2046

Love is all a matter of timing. It's no good meeting the right person too soon or too late. If I'd lived in another time or place, my story might have had a very different ending.

--Mr. Chow
2046
Wong Kar-wai's In the Mood for Love was a beautifully filmed, admirably restrained study of two people left behind when their spouses have an affair, two people who discover a possible, and powerful, love between themselves, and deliberately turn away from it. The simple narrative and the care with which it unfolded were impressive, but also difficult to embrace emotionally, because the photography and the soundtrack provided more actual passion than the performances, which was a central part of the tragedy, of course -- two people who should have loved each other, but were unable to do so, stuck in a world of gorgeous colors and lush, romantic music playing over the ubiquitous radios.

2046 is a sequel to In the Mood for Love, though it stands alone just fine, because it picks up with the life of Mr. Chow three years after he asked Mrs. Chan to leave with him for Singapore, and she did not -- it is, essentially, the story of his new life, his life after love.

Where In the Mood for Love was restrained, 2046 is less so -- it is a longer, more baroque movie, one with many more characters and settings and stories. One of the most noticeable differences is the presence of sex: In the Mood for Love was about its characters' refusal to indulge in sex, because they thought they would then be better than their philandering spouses, despite all the gossip that rises up around them anyway. The touch of a hand became a powerful gesture. 2046 has numerous sex scenes, and Mr. Chow has become a king of one-night stands. He has also become cold and cruel; much as we want to like him, particularly if we remember the kind and gentle man he was in the first film, our sympathies are directed more toward the women in the film, the women he lets love him, then walks away from, as if pathologically determined to repeat the loss he suffered, but this time to reserve for himself the role of the lover who refuses, the one who makes the decision, the one in control. Again and again characters in 2046 ask, "Will you leave with me?" Again and again, the answer is the same.

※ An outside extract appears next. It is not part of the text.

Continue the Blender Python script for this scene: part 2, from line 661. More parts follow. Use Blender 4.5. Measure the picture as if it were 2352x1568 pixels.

The title of 2046 comes from a few things. It is the number of the hotel room where, in In the Mood for Love, Mr. Chow and Mrs. Chun would meet to work on the martial-arts novel they were writing. It is the number of another hotel room in 2046, one that has multiple women who live in it, all of them doomed. It is the title of a novel Mr. Chow writes about a future world where people go to a "room number 2046" in search of lost memories, a room where, it is said, nothing ever changes. It is also one year before Hong Kong loses the guarantee of the Basic Law.

Everything about 2046 is remarkable, but I was particularly impressed by Ziyi Zhang's performance -- every moment she has on screen is masterful, every glance and gesture, so often simple and small and still, yet conveying an immense range of emotion and experience. Tony Leung's performance as Mr. Chow is just as good as his earlier performance in In the Mood for Love, but he is in many ways even more of a blank than he was before -- so hollowed out that we know him more through the empty hole he represents in comparison to the richness of the other characterizations than through any action of his own.

Another film would try to answer more questions, would try to show more of what had happened in the years between the two films to turn Mr. Chow into the person he becomes in 2046, but Wong is a director who respects the intelligence of his audience. We get it. We feel it. We know what's going on, even if, much of the time, we don't know exactly why. By the end, any why's left hanging in the air are not important; any attentive viewer will have pieced together the important moments. The colors tell us, the scenes that echo scenes from the earlier film, the music, the repetitions, all of which create a sensual environment where the audience can feel its way toward understanding.

Some reviewers have complained that 2046 is a lesser movie than In the Mood for Love because it is messier, bigger, more confusing, more ragged. To me it's the difference between the spareness of Racine's plays against the sprawl of Shakespeare's, not a matter of one being better than the other, but of two different approaches toward representing the world. The films work beautifully together, but just as I'll take Shakespeare over Racine any day, I enjoyed the openness of 2046 even more than I enjoyed the austere structure of In the Mood for Love. I'm glad we have both, but 2046 is the one I expect I will watch again and again.